Место для полемики можно было выбрать и поудачнее. Но симптоматично само это желание вернуться к далеким временам, поставить точку, понимая, что она будет последней, так как оппонента уже нет на свете. Все дело в том, что в годы, когда он еще не был ни славен, ни богат, слишком часто приходилось Набокову слышать что-нибудь вроде суждений Мочульского. И примерно то же самое много раз говорилось, когда уже никому бы в голову не пришло объяснять действительные или мнимые промахи Сирина тем, что это молодое перо.
Даже первый роман, в котором сам автор на склоне лет замечал неискушенность и неопытность, наметил — при всем обилии отголосков Тургенева и Бунина, о чем Мочульский говорил не без яда, — какой-то, пока трудноуловимый, отход от классической русской традиции. Когда этот отход сделается очевидным и станет восприниматься как сознательный, подчеркнутый жест, конфликт Сирина с русскими критиками из эмигрантской среды приобретет характер долговременной распри, порою принимавшей драматические оттенки.
Выход в свет «Машеньки» ничего не переменил в распорядке жизни молодой четы Набоковых. Все так же приходилось браться за случайную работу, выкраивая для творчества скудные часы. Жить все так же нужно было в пансионах, вроде описанного в романе. Общество, с которым Набоковы поддерживали более или менее стабильные отношения, оставалось немногочисленным: сотрудники «Руля». Философ Г. Ландау, к которому после смерти Владимира Дмитриевича перешли обязанности основного редактора, критик А. Савельев, в прошлом инженер и офицер Белой армии, ветераны кадетской партии Гессен и Каминка, Айхенвальд.
В редакции «Руля» — три комнаты на Циммерштрассе, в доме, где размещался могучий издательский концерн Ульштейна (он, кстати, выпустил немецкий перевод сиринского романа, в коммерческих целях дав книге завлекательное заглавие: «Она приедет — но приедет ли она?»), всегда бывало шумно. Сюда переместился интеллектуальный центр русского Берлина после того, как, за отсутствием платежеспособных посетителей, позакрывались кафе, названия которых вошли в историю.

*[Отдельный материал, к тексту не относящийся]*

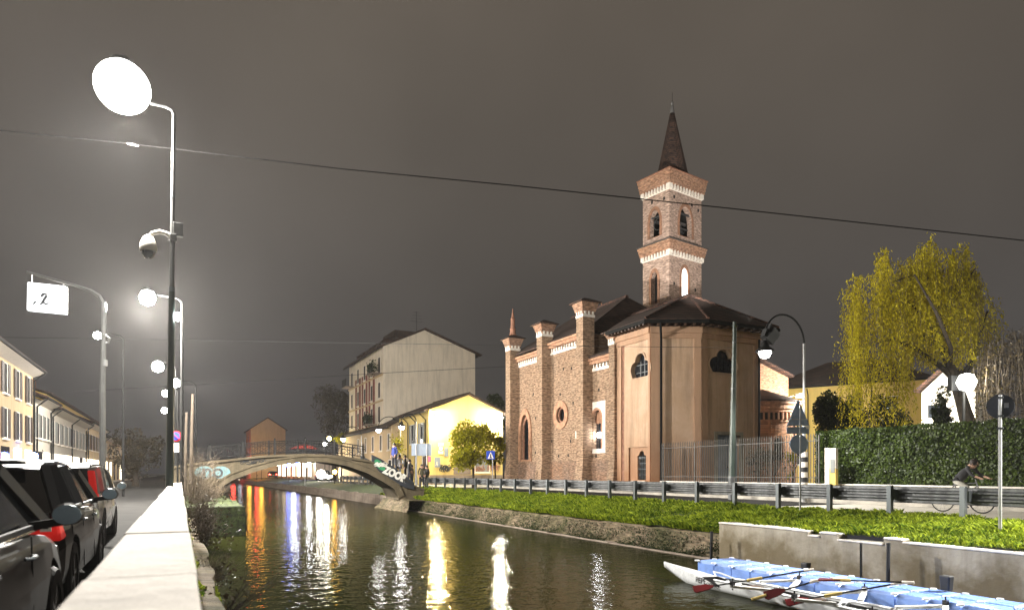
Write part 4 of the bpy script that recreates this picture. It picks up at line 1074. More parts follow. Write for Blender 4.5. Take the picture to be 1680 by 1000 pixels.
b1=back_block('ochre upper storey rising behind the whitewashed low houses',-19,-12.3,onS(70,-12.3)+2,onS(160,-12.3),9.3,10.3,M['yellow2'])
for k in range(5): win(b1,lambda a,b,d:(-12.3-d,a,b),onS(140,-12.3)+k*3.2,6.9,.9,1.5,shut=M['shutter'])
# ochre villa at the right behind the hedge
A_=Vector(canal(24.4,62.9)); B_=Vector(canal(34.5,55.9)); frO=plane_gen(A_,B_); LO=(B_-A_).length
# plane_gen depth points left of p->q; make sure it points away from the camera
r=thing('ochre_villa','long two storey ochre villa behind the willow and the hedge','house',(A_.x,A_.y,.1))
mb=MB(); o=[frO(0,0,0),frO(LO,0,0),frO(LO,0,9),frO(0,0,9)]; k=[(p[0],p[1]) for p in o]
mb.prism(k,-.1,9.0); mb.build('wall',M['yellow2'],r)
mb=MB(); e=.7; ZV=8.95
p=[frO(-e,ZV,-e),frO(LO+e,ZV,-e),frO(LO+e,ZV,9+e),frO(-e,ZV,9+e)]; q0=frO(4,11.6,4.5); q1=frO(LO-4,11.6,4.5)
slab(mb,[p[0],p[1],q1,q0],.15); slab(mb,[p[1],p[2],q1],.15); slab(mb,[p[3],p[0],q0],.15); slab(mb,[p[2],p[3],q0,q1],.15)
rf_=mb.build('roof',M['roof'],r); mb=MB(); mb.tube([frO(-e,ZV,-e),frO(LO+e,ZV,-e)],.09,6); mb.build('gutter',M['iron'],rf_)
def aO(px):
    u=(px-840)/F; A3=W(A_.x,A_.y); B3=W(B_.x,B_.y); D=(B3-A3).normalized(); return (u*A3.y-A3.x)/(D.x-u*D.y)
for px in (1303,1350,1404,1462):
    for z in (5.8,2.0): win(r,frO,aO(px),z,.95,1.9,glass=M['darkvoid'])
for px in (1326,1430): mb=MB(); a=aO(px); mb.tube([frO(a,8.8,-.6),frO(a,8.3,-.1),frO(a,.2,-.1)],.05,6); mb.build('downpipe',M['iron'],r)
# small white floodlit house behind the willow
c_=canal((1515-840)/F*40,40)
def at_px(px,Y): return canal((px-840)/F*Y,Y)
pA=at_px(1512,42); pB=at_px(1600,39.5); frK=plane_gen(pA,pB); LK=(Vector(pB)-Vector(pA)).length
r=thing('white_garden_house','small white house behind the willow, glaring in the garden floodlight','house',(pA[0],pA[1],.1))
zk=ZC+(775-640)/F*41; zk2=ZC+(775-608)/F*41
mb=MB(); mb.extr(frK,[(0,-.1),(LK,-.1),(LK,zk),(LK*.45,zk2),(0,zk)],0,4); mb.build('wall',M['white'],r)
mb=MB(); slab(mb,[frK(-.3,zk,-.3),frK(LK*.45,zk2+.1,-.3),frK(LK*.45,zk2+.1,4.2),frK(-.3,zk,4.2)],.12); slab(mb,[frK(LK+.3,zk,-.3),frK(LK*.45,zk2+.1,-.3),frK(LK*.45,zk2+.1,4.2),frK(LK+.3,zk,4.2)],.12); mb.build('roof',M['roof_red'],r)
win(r,frK,LK*.25,4.6,.75,.8,shut=None); mb=MB(); mb.extr(frK,arch(LK*.5,1.4,-.1,2.7,pointed=False),-.03,.02); mb.build('door',M['wood'],r)

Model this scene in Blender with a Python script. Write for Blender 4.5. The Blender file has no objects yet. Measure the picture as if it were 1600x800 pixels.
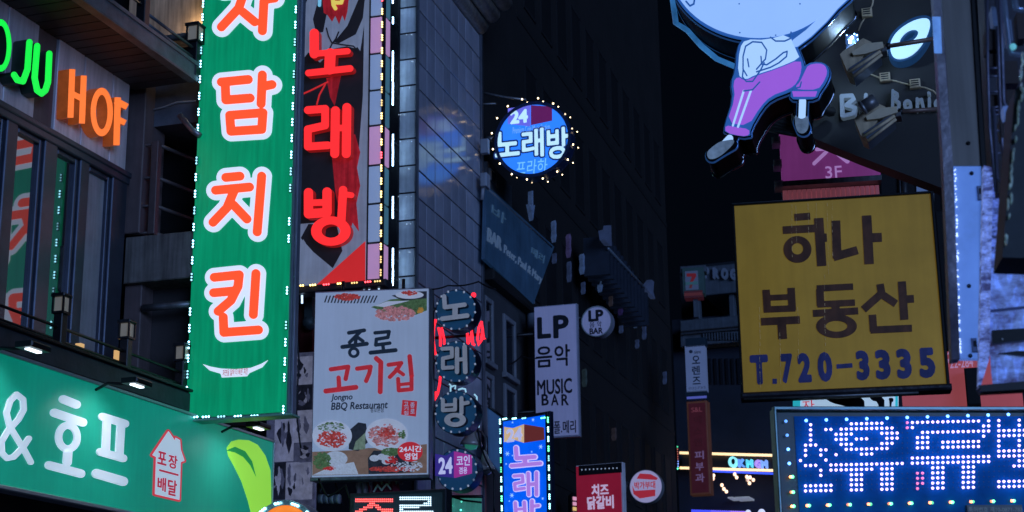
import bpy, math, random
import numpy as np
from mathutils import Vector, Matrix, noise
from mathutils.geometry import tessellate_polygon, delaunay_2d_cdt
random.seed(7)
sc = bpy.context.scene
COL = sc.collection
rad = math.radians

# ------------------------------------------------------------------ camera, world, light
FP = 2540.0                                   # focal length in pixels of a 1600 wide frame
cam_d = bpy.data.cameras.new('camera'); cam_d.lens = FP / 1600 * 36; cam_d.sensor_width = 36
cam_d.dof.use_dof = True; cam_d.dof.focus_distance = 14; cam_d.dof.aperture_fstop = 4.5
cam_d.clip_start = .1; cam_d.clip_end = 2000
cam = bpy.data.objects.new('camera', cam_d); COL.objects.link(cam); sc.camera = cam
PITCH, ROLL = rad(15.6), rad(-.7)
CAMPOS = Vector((0, 0, 1.6))
def rot(yaw): return Matrix.Rotation(yaw, 3, 'Z') @ Matrix.Rotation(math.pi/2 + PITCH, 3, 'X') @ Matrix.Rotation(ROLL, 3, 'Z')
_d = rot(0) @ Vector(((1570-800)/FP, -(1110-400)/FP, -1))
YAW = math.atan2(_d.x, _d.y)                  # the street runs along +Y
R = rot(YAW)
cam.matrix_world = Matrix.Translation(CAMPOS) @ R.to_4x4()
HEAD = (R @ Vector((0, 0, -1))); HEAD.z = 0; HEAD.normalize()

w = bpy.data.worlds.new('World'); sc.world = w; w.use_nodes = True
bg = w.node_tree.nodes['Background']; bg.inputs['Color'].default_value = (.20, .42, 1, 1); bg.inputs['Strength'].default_value = .0034
sun_d = bpy.data.lights.new('city_glow', 'SUN'); sun_d.energy = 1.65; sun_d.angle = rad(30); sun_d.color = (.29, .49, 1.0)
sun = bpy.data.objects.new('city_glow', sun_d); COL.objects.link(sun)
sun.rotation_euler = Vector((-.85, .95, -.06)).to_track_quat('-Z', 'Y').to_euler(); sun.location = (0, -5, 9)
sc.view_settings.view_transform = 'Standard'; sc.view_settings.look = 'None'
sc.view_settings.exposure = 0; sc.view_settings.gamma = 1
sc.cycles.use_denoising = True; sc.cycles.max_bounces = 6; sc.cycles.sample_clamp_indirect = 4

# ------------------------------------------------------------------ pixel rays
def ray(x, y): return R @ Vector(((x-800)/FP, -(y-400)/FP, -1))
def P(x, y, D):
    d = ray(x, y); return CAMPOS + d * (D / d.dot(HEAD))
def PZ(x, y, z):
    d = ray(x, y); return CAMPOS + d * ((z-1.6) / d.z)

# ------------------------------------------------------------------ materials
MATS = {}
def M(name, col, rough=.6, metal=0., em=0., ecol=None, var=.18, scale=5., streak=0., bump=0., sample=True, spec=.5, rnd=0.):
    if name in MATS: return MATS[name]
    m = bpy.data.materials.new(name); m.use_nodes = True; MATS[name] = m
    nt = m.node_tree; N = nt.nodes; L = nt.links; b = N['Principled BSDF']
    b.inputs['Roughness'].default_value = rough; b.inputs['Metallic'].default_value = metal
    b.inputs['Specular IOR Level'].default_value = spec
    tc = N.new('ShaderNodeTexCoord'); nz = N.new('ShaderNodeTexNoise'); nz.inputs['Scale'].default_value = scale; nz.inputs['Detail'].default_value = 6
    nz.inputs['Roughness'].default_value = .65
    L.new(tc.outputs['Object'], nz.inputs['Vector'])
    mr = N.new('ShaderNodeMapRange'); mr.inputs['From Min'].default_value = .3; mr.inputs['From Max'].default_value = .7
    mr.inputs['To Min'].default_value = 1-var; mr.inputs['To Max'].default_value = 1+var*.5
    L.new(nz.outputs['Fac'], mr.inputs['Value'])
    fac = mr.outputs['Result']
    if streak:
        mp = N.new('ShaderNodeMapping'); mp.inputs['Scale'].default_value = (14, 14, .9); L.new(tc.outputs['Object'], mp.inputs['Vector'])
        n2 = N.new('ShaderNodeTexNoise'); n2.inputs['Scale'].default_value = 1.6; n2.inputs['Detail'].default_value = 5; L.new(mp.outputs['Vector'], n2.inputs['Vector'])
        m2 = N.new('ShaderNodeMapRange'); m2.inputs['From Min'].default_value = .35; m2.inputs['From Max'].default_value = .65
        m2.inputs['To Min'].default_value = 1-streak; m2.inputs['To Max'].default_value = 1; L.new(n2.outputs['Fac'], m2.inputs['Value'])
        mu = N.new('ShaderNodeMath'); mu.operation = 'MULTIPLY'; L.new(fac, mu.inputs[0]); L.new(m2.outputs['Result'], mu.inputs[1]); fac = mu.outputs[0]
    if rnd:                                     # each piece of the set a little different
        oi = N.new('ShaderNodeObjectInfo'); m3 = N.new('ShaderNodeMapRange'); m3.inputs['To Min'].default_value = 1-rnd; m3.inputs['To Max'].default_value = 1+rnd*.4
        L.new(oi.outputs['Random'], m3.inputs['Value']); mu = N.new('ShaderNodeMath'); mu.operation = 'MULTIPLY'; L.new(fac, mu.inputs[0]); L.new(m3.outputs['Result'], mu.inputs[1]); fac = mu.outputs[0]
        sc_r = N.new('ShaderNodeMath'); sc_r.operation = 'MULTIPLY'; sc_r.inputs[1].default_value = 40; L.new(oi.outputs['Random'], sc_r.inputs[0])
        va = N.new('ShaderNodeVectorMath'); va.operation = 'ADD'; L.new(tc.outputs['Object'], va.inputs[0]); L.new(sc_r.outputs[0], va.inputs[1]); L.new(va.outputs[0], nz.inputs['Vector'])
    vm = N.new('ShaderNodeVectorMath'); vm.operation = 'SCALE'; vm.inputs[0].default_value = col; L.new(fac, vm.inputs['Scale'])
    L.new(vm.outputs['Vector'], b.inputs['Base Color'])
    if em:
        ve = N.new('ShaderNodeVectorMath'); ve.operation = 'SCALE'; ve.inputs[0].default_value = ecol or col; L.new(fac, ve.inputs['Scale'])
        L.new(ve.outputs['Vector'], b.inputs['Emission Color']); b.inputs['Emission Strength'].default_value = em
        if not sample: m.cycles.emission_sampling = 'NONE'
    if bump:
        bp = N.new('ShaderNodeBump'); bp.inputs['Strength'].default_value = bump; bp.inputs['Distance'].default_value = .02
        n3 = N.new('ShaderNodeTexNoise'); n3.inputs['Scale'].default_value = scale*3; n3.inputs['Detail'].default_value = 8; L.new(tc.outputs['Object'], n3.inputs['Vector'])
        L.new(n3.outputs['Fac'], bp.inputs['Height']); L.new(bp.outputs['Normal'], b.inputs['Normal'])
    return m
def LIT(name, rgb, k=1., base=None, rough=.45, sample=True, var=.06, streak=.0, scale=2.):   # a face given emission, shown at about sRGB rgb
    lin = tuple(((c/255+.055)/1.055)**2.4 if c > 10 else c/255/12.92 for c in rgb)
    return M(name, base or tuple(min(.8, c*1.0+.01) for c in lin), rough, 0, k, lin, var, scale, streak, 0, sample)
def BULB(name, col, k): return M(name, (.8, .8, .8), .4, 0, k, col, .0, 5, sample=False)

black = M('black_metal', (.012, .013, .016), .4, .3, var=.3)
dark = M('dark_paint', (.03, .032, .038), .5, var=.3)
steel = M('grey_steel', (.30, .31, .33), .45, .7, var=.3, streak=.3, bump=.1)
greyp = M('grey_painted_metal', (.33, .35, .40), .5, .1, var=.15, streak=.25)
chrome = M('dark_chrome', (.22, .24, .28), .12, 1., var=.25, scale=3)
blackgloss = M('black_gloss', (.004, .005, .007), .6, 0, var=.2, spec=.1)
white = M('white_plastic', (.72, .72, .72), .5, var=.12, streak=.15)
offwhite = M('old_cream_metal', (.85, .66, .42), .55, var=.3, streak=.3)
conc = M('stained_concrete', (.20, .18, .165), .85, var=.35, scale=2.5, streak=.5, bump=.4)
glassd = M('dark_window_glass', (.015, .018, .024), .04, 0, var=.2, spec=.9)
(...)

Был еще Союз писателей, который раз в год устраивал бал с целью сбора средств для нуждающихся членов этой организации, и был русский театр, организованный Юрием Офросимовым, критиком, много писавшим в «Руле» о художественной жизни эмиграции. Желая пополнить афишу современными пьесами, Офросимов уговорил Сирина сделать что-нибудь для сцены. Вскоре по выходе «Машеньки» ее автор уселся за пьесу. На этот раз предстояло сочинить не текст для чтения, как его более ранние драматургические опыты, а именно пьесу, которую можно поставить и сыграть. «Человек из СССР» был показан театром «Группа» осенью 1926-го и прошел всего один раз. Отзывы были очень прохладные. В новогоднем номере «Руля» автор напечатал первое действие этой драмы, четыре остальных известны только в английском переводе — позднем, 1984 года.